Business owners have warned a rise in the national minimum wage and increased employer national insurance contributions in the budget will eventually cost jobs.
Chancellor Rachel Reeves confirmed employers’ national insurance contributions will go up by 1.2 per cent to 15 per cent, from April 2025 with a lower starting threshold.
The minimum wage will rise to £12.21 an hour next year and the minimum wage for people aged 18-20 will rise to £10 an hour, an increase of £1.40.
Admiral Taverns, owners of The Three Horseshoes in Witney, said they welcomed the cut to draught beer duty for pubs and short extension to the small business rates relief at a lower level.
But they said costs keep on rising and "we are disappointed with the lack of meaningful long-term support".
Meanwhile Witney's Lib Dem MP Charlie Maynard called for crucial health and care services to be exempted from the NI hike - or risk them shutting up shop.
Mr Maynard and fellow Liberal Democrat MPs Layla Moran, Freddie van Mierlo, Calum Miller and Olly Glover said: “When we speak to GPs and care providers in Oxfordshire, they tell us about the immense pressure they're under after years of Conservative mismanagement.
“The Chancellor’s decisions in the Budget risk pushing these crucial services to the brink - some could even be forced to shut up shop.
“People must be able to access decent health and care services.

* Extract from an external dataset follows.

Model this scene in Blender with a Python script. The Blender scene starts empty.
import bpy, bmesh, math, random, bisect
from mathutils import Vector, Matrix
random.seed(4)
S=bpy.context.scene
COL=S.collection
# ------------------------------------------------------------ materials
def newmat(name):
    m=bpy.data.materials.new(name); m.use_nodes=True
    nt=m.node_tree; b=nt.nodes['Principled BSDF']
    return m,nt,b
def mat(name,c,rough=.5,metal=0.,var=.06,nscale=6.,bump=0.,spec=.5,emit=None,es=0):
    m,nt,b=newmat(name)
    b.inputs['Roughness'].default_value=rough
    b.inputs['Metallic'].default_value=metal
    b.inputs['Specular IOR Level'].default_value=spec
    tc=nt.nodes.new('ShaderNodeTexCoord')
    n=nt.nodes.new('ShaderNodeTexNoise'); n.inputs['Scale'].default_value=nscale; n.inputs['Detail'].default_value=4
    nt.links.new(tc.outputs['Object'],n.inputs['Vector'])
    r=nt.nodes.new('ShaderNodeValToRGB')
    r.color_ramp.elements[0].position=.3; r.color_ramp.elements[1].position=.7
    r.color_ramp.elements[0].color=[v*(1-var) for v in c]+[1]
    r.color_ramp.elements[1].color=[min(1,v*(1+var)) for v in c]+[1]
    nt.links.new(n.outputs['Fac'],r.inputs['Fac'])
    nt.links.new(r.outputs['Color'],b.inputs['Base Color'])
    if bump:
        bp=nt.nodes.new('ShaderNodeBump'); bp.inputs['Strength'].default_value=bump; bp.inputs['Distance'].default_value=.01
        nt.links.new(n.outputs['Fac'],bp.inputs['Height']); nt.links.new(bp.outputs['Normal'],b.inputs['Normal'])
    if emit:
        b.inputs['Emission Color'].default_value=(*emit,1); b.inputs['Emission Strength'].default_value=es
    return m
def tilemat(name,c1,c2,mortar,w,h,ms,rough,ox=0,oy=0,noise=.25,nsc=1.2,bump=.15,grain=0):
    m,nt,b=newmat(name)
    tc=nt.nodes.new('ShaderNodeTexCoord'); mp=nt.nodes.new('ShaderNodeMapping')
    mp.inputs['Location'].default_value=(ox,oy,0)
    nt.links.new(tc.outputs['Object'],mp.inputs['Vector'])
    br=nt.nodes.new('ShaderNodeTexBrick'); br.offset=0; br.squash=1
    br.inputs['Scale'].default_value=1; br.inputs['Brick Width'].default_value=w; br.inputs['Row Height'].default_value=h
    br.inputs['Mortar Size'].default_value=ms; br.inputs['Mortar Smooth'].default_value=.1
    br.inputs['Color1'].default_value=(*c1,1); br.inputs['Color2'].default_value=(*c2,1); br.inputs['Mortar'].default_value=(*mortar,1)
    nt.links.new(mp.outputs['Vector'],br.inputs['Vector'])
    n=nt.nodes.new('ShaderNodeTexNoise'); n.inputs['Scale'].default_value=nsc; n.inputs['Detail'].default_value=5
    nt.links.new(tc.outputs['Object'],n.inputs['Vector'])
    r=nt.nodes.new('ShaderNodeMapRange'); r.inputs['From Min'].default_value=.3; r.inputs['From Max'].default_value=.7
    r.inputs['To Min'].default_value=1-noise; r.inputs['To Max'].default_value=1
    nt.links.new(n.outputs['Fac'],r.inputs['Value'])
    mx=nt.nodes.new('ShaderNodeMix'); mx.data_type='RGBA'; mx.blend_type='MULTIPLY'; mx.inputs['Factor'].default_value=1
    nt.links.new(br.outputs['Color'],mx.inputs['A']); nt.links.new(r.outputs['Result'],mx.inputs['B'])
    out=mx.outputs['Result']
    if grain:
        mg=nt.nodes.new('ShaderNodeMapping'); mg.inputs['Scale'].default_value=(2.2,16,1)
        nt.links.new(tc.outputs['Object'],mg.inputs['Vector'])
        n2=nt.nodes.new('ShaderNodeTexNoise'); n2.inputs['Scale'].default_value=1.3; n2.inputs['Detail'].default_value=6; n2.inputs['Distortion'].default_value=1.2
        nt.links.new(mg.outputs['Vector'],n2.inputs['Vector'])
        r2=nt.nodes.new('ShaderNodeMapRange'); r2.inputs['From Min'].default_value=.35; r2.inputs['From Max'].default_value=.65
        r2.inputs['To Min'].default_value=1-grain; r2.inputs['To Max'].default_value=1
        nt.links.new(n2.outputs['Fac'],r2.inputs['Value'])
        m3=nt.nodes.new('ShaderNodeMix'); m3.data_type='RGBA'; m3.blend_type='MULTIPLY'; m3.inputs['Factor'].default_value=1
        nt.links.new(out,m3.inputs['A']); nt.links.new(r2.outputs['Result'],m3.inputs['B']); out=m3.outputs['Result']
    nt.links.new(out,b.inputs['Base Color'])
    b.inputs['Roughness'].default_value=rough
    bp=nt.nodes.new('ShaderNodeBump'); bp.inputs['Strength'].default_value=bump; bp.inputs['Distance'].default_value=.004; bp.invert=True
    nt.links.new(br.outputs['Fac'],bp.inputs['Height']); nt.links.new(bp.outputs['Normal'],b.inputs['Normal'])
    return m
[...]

To deliver this, the government must change course and exempt GPs and care providers here in Oxfordshire from the tax hike.”
Defending her budget Ms Reeves said increasing the rate of employers’ national insurance was "a difficult choice. I do not take this decision lightly".
She has claimed the scale of the public spending problems she inherited were worse than previously thought and said the Budget as a whole will "restore stability to our country" and "protect working people".